Agriculture is relevant only as far as you proclaim to to be. The discussion is neither about agriculture nor agricultural productivity. Yield per acre is now a much better indicator of agricultural success than farm labor productivity.
I have absolutely no idea where you got the notion that I thought Canada’s educational system is inferior to that of America. That notion is just silly. What I am saying is that the government is not putting enough public money into our highly successful and highly effective apprenticeship programs. A program is only as influential to our economy as the number of students who can get into it.
Fair enough.
There are genuine questions about whether or not the federal government should have given in to the provinces and territories in the 1990s regarding vocational and labour market training.
Both of these, and post secondary, are federal jurisdiction or shared jurisdiction at best. (But accreditation of professional associations and credentials is provincial.)
The federal government did its best to continue to directly fund these kinds of programs but the provinces, especially but not exclusively Quebec, felt strongly that this was preventing them to set their own socioeconomic development priorities.
It sounds like both the CPC and LPC federal parties had platforms that look to have the federal government step back into this space.
One has to wonder if they view the agreements they made to transfer labour market training to the provinces and territories as something they can pull back or wind up…
On the agriculture point, let’s say I am more than qualified to speak to economic terminology.
So, it may be pedantic, but it’s important to understand where economics definitions come from.
Some like labour productivity and economic rents are irrevocably tied to their origins in agricultural economic concepts.
Which means that when applied to a manufacturing or service economy, peoples’ intuition about their meaning can be very wrong.
When we’re teaching economics, we talk about ‘developing economic intuition’ but it would be much easier for students if we didn’t have to counter so many counterintuitive terms.
Or maybe the field should be less ‘Ivory Tower’ and more concerned with modern economics.
Compare the battle between MMT and Friedman, and all the old rules and definitions go out the window. To Friedman, it is profit at all costs, to MMT it is social well being at all costs. With MMT, productivity is irrelevant in any analysis no matter what the definition, and to Friedman productivity is irrelevant except as an input cost.
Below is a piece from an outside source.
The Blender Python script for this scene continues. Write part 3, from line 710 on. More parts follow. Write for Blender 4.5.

Friedman would ratter get rid of all labor as a needless input cost, no matter how productive they were, and MMT would rather have full employment, no matter how low their productivity was.
If you are a student of Business Admin. or have an MBA, then the old definitions are just swept aside. it is how to make money by using money, not on how to make money by making things.
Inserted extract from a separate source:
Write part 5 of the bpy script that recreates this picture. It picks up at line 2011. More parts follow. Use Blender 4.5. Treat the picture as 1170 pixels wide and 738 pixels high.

When it means ‘money in your pocket’, the applied meaning takes on an entirely different perspective than when it means ‘marks towards graduation’.
Speaking of definitions, my pet peeve is the use of ‘decimate’ to indicate total or near total annihilation, when at its roots it means ‘one in ten destruction’. I am told that the English Language evolves, and so to the definitions in all fields, including economics, evolve.
Whatever the problems with the old definitions, and they are numerous, they remain the way the national accounts are published in OECD countries.
But so are too the conventions of generally accepted accounting principles for financial accounting.
These are the way our data sources are framed so to do meaningful data analysis and interpretation we have to know them.
Business schools are not immune or exempt from understanding where the data comes from and how it’s constructed. Any good business school in whatever tradition will make sure its students understand that at least.
It’s one thing be such a pedant as to make students switch from conventional and do basic microeconomics with the P and Q axes reversed (as they logically should be), just to correct a deeply embedded error in the history of economic practice - and there are profs out there who do that.
It’s another thing to be insistent on what is actually in a measure that calls itself ‘labour productivity’ and is used by uninformed or deliberately misleading business press in Canada to beat on the labour force itself when the structural issues are completely different.
It would be worth discussing if the business press didn’t constantly misinterpret the meaning of measure.
Ahhh, words of wisdom from the minds of the hard-core dogmatic ‘as it was, so shall it always be’ cult. It depends if you are teaching history or modern wealth management.